Ato Malinda presents her video work “On Fait Ensemble” as part of the exhibition “The Divine Comedy: Heaven, Purgatory, and Hell Revisited by Contemporary African Artists,” at the National Museum of African Art, Smithsonian Institution.

The video is about Mami Wata, an ancient African water spirit, who has been worshipped by Africans before the arrival of Europeans, but came into recorded history in the 15th Century.
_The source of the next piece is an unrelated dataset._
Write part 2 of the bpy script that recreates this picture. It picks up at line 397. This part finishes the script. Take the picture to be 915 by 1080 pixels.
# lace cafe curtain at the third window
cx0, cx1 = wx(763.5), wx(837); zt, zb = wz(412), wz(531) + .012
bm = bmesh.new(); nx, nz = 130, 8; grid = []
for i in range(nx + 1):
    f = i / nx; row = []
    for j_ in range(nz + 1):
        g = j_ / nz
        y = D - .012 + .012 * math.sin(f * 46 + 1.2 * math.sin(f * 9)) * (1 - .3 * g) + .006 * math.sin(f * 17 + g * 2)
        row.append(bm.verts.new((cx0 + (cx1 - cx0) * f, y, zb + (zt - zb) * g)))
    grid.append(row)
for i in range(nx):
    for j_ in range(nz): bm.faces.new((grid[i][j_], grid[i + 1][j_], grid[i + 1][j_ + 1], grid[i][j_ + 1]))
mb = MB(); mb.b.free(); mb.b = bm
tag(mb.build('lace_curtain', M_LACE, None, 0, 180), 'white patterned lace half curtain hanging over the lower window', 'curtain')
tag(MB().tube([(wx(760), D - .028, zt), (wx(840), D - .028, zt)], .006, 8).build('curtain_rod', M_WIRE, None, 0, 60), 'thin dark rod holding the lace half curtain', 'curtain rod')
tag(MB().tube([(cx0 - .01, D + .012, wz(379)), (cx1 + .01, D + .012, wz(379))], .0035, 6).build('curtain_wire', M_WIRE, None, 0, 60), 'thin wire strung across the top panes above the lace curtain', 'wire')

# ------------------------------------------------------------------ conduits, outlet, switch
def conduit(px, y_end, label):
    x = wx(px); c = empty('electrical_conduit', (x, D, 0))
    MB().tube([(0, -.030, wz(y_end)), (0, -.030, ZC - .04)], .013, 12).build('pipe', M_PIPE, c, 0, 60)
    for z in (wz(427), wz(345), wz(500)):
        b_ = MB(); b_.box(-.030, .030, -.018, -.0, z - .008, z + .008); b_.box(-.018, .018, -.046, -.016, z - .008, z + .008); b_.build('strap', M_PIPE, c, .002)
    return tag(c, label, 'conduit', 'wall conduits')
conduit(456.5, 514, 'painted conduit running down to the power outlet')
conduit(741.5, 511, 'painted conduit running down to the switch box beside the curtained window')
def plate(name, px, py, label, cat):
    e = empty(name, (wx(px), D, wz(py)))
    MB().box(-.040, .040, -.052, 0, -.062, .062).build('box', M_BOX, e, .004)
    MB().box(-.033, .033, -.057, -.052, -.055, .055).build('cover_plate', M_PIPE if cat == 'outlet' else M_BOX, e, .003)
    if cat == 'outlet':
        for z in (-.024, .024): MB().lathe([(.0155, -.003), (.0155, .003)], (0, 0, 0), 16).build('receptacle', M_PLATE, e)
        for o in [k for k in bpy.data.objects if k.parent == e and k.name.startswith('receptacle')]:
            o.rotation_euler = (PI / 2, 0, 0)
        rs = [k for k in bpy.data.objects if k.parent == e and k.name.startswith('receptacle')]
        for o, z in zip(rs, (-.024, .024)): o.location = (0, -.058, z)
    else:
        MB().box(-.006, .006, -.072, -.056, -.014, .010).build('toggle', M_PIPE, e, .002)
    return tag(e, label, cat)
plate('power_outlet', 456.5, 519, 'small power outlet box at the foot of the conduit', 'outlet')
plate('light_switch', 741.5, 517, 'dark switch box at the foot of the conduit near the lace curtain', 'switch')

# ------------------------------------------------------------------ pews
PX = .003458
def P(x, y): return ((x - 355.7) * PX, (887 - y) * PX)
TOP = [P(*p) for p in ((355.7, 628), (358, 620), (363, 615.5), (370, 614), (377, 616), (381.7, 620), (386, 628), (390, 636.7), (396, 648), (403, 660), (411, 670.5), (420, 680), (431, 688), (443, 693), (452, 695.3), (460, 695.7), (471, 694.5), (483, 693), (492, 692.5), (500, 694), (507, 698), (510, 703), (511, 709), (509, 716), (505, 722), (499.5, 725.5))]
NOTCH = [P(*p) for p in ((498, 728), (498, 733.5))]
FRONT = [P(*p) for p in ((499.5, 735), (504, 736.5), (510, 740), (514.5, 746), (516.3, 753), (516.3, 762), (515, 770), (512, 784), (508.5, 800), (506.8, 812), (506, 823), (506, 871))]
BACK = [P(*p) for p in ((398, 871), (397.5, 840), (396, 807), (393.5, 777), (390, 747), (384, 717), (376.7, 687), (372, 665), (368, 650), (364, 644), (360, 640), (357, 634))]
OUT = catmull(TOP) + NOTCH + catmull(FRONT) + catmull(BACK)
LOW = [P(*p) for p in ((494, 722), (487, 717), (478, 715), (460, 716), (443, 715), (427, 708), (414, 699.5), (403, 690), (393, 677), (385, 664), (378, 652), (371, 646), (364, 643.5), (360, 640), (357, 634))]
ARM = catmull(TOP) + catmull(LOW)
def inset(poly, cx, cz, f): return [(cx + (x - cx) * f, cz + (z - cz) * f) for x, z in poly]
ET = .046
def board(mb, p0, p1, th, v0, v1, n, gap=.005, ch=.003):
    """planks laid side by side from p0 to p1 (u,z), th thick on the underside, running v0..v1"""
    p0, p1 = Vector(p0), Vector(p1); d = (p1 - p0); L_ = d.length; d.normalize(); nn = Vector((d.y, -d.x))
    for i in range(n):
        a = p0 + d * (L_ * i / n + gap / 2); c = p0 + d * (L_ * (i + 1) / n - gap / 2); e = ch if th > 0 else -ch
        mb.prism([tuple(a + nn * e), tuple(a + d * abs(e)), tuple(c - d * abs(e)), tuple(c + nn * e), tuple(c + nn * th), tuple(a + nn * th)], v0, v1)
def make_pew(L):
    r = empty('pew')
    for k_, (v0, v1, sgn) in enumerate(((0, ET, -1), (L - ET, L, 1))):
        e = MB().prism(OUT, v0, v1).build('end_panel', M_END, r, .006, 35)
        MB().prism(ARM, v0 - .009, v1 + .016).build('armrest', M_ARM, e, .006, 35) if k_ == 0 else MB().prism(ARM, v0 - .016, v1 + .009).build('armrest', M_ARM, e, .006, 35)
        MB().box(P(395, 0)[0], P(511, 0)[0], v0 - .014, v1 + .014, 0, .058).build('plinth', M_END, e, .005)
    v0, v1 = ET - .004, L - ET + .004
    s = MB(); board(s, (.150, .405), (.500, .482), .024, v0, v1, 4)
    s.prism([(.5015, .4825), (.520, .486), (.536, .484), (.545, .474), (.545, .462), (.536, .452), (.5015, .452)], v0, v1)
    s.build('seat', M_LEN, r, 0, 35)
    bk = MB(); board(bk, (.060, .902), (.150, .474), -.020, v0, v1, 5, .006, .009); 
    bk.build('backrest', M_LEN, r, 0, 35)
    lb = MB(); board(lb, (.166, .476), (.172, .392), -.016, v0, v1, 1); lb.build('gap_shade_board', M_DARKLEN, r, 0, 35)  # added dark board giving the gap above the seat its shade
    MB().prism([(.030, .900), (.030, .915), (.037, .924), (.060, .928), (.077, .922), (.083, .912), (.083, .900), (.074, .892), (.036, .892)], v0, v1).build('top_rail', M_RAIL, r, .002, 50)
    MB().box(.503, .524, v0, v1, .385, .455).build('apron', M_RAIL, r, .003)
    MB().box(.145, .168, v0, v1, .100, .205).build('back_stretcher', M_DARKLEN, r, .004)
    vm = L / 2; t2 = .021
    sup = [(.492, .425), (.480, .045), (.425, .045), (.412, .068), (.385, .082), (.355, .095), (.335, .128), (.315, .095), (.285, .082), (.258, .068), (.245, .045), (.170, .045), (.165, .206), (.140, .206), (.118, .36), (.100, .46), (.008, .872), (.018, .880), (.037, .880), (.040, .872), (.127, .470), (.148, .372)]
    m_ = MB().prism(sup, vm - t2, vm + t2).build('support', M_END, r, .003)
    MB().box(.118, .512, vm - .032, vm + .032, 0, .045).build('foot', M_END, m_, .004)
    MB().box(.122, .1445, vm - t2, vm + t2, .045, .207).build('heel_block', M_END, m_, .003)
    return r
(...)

During colonialism, in the 1880's a famous German hunter, Breitwiser, brought back a wife from Southeast Asia to Germany. Brietwiser’s wife performed in Hamburg’s volkerschau, essentially human zoos, under the stage name “Maladamatjaute”. She charmed snakes. The Frienlaender lithographic company, in Hamburg, made a chromolithograph of the snake charmer, the original of which has never been found. However in 1955, this image was reprinted in Bombay, India, sent to them from Ghana. It is unknown how exactly the image got to West Africa, but it is thought to have been taken from Hamburg by African sailors when they were in Germany. However on its arrival in Africa, locals declared Maladamatjaute to be a resemblance to Mami Wata. The image has since proliferated throughout the African continent as Mami Wata, the snake charmer. On Fait Ensemble suggests in a metaphorical sense that this image came from Europeans. This is done through the market performance of Papai Wata. Papai Wata, the concomitant to Mami Wata in Beninese traditional ceremonies, symbolizes the European man and is depicted in the video by a white painted face.